Kim Yun Shin at Frieze Masters
Studio, curated by Sheena Wagstaff
Stand B9
A selection of historically significant sculptures (from the 1970s–2000s), three historical paintings (from the 1970s), and a selection of recent paintings (from 2012–present) by Korean artist Kim Yun Shin will be on view in the Studio section of Frieze Masters. Kim’s sculptural practice engages with the fundamental qualities of materials and nature, navigating themes of confrontation, introspection, and coexistence. Using solid wood as her primary medium, she visualizes the intersection between nature, time, and history, reconsidering the very essence of human existence. Her early sculptures from the 1970s are deeply rooted in traditional Korean hanok architecture, which uses a distinctive technique that joins wooden blocks without nails. Her paintings are marked by distinctive surface fragmentation; across her compositions, large sections gradually divide into smaller shapes. The resulting artworks evoke a primordial energy, at once expansive and concise, concentrated and diffused. The presentation will also include a selection of ephemera from Kim’s studio in Seoul, reconstructing her creative environment.

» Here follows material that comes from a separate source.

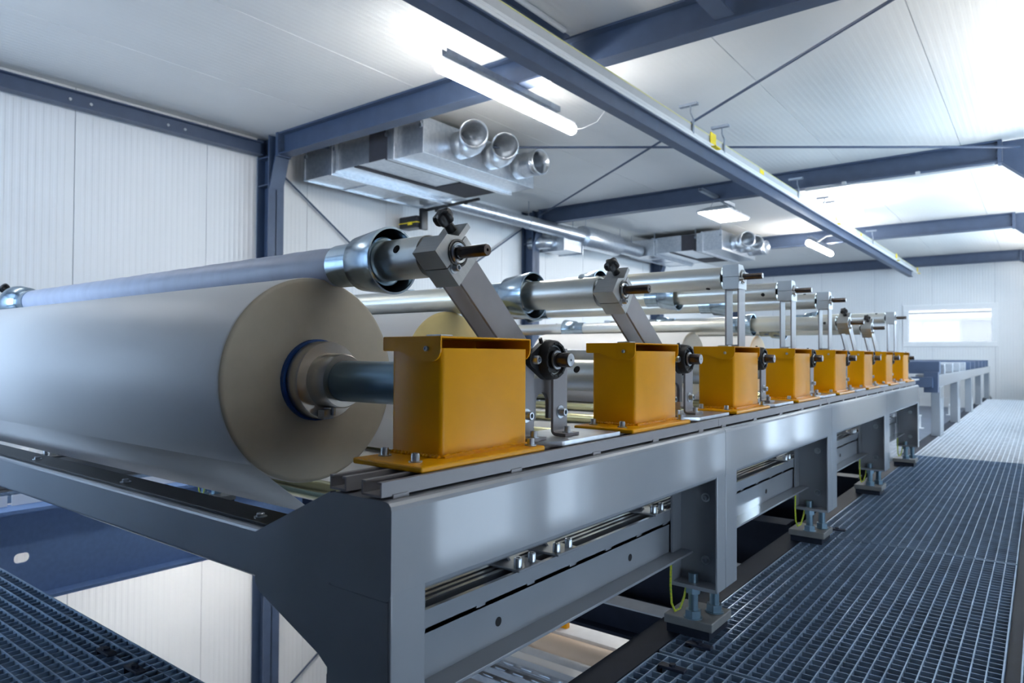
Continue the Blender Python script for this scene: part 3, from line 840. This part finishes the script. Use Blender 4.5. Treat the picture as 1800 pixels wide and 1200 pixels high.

Selections from several series will be on view at the booth. In the artist’s acclaimed Song of My Soul paintings, Kim creates by process of addition and reduction, using a knife to apply and scrape off paint. These invented “scapes”—land, sea, sky—convey an embodiment of Kim’s emotional and spiritual connection to a place, rather than any formal geographic location, emphasized via the repeated title Song of My Soul. Similarly, Kim’s more recent sculptural series Tree Full of Songs, where she paints on cast bronze, functions as an expression of the artist’s spiritual energy. Meanwhile, sculptures from Kim’s historic and ongoing Add Two Add One Divide Two Divide One series are assemblages of terracotta-hued natural wood—algarrobo, indigenous to South America—stacked vertically and scarred with angular notches and planes. The resulting objects appear like sprouting plants or gestural figures, evoking both human and animal forms.
Additional Highlights
Additional highlights, presented in an internal viewing room at the gallery’s Frieze London booth, include three new paintings by McArthur Binion, on the heels of his solo exhibition at the Peter Marino Foundation in Southampton, New York; a new painting titled Kite Flyer in Red (2024) by Dominic Chambers, whose debut solo exhibition in the United Kingdom Meraki is on view at Lehmann Maupin London; a recent work by Liza Lou, whose new body of work Painting is currently on view at Lehmann Maupin New York; and two new paintings by Tammy Nguyen, whose solo exhibition Timaeus and the Nations opens at the Sarasota Art Museum in Sarasota, Florida on October 20th; as well as new and recent works by artists including Loriel Beltrán, Mandy El-Sayegh, Teresita Fernández, Arcmanoro Niles, Catherine Opie, Tony Oursler, Oren Pinhassi, and David Salle. Notably, the gallery will also present a neon work by Tracey Emin.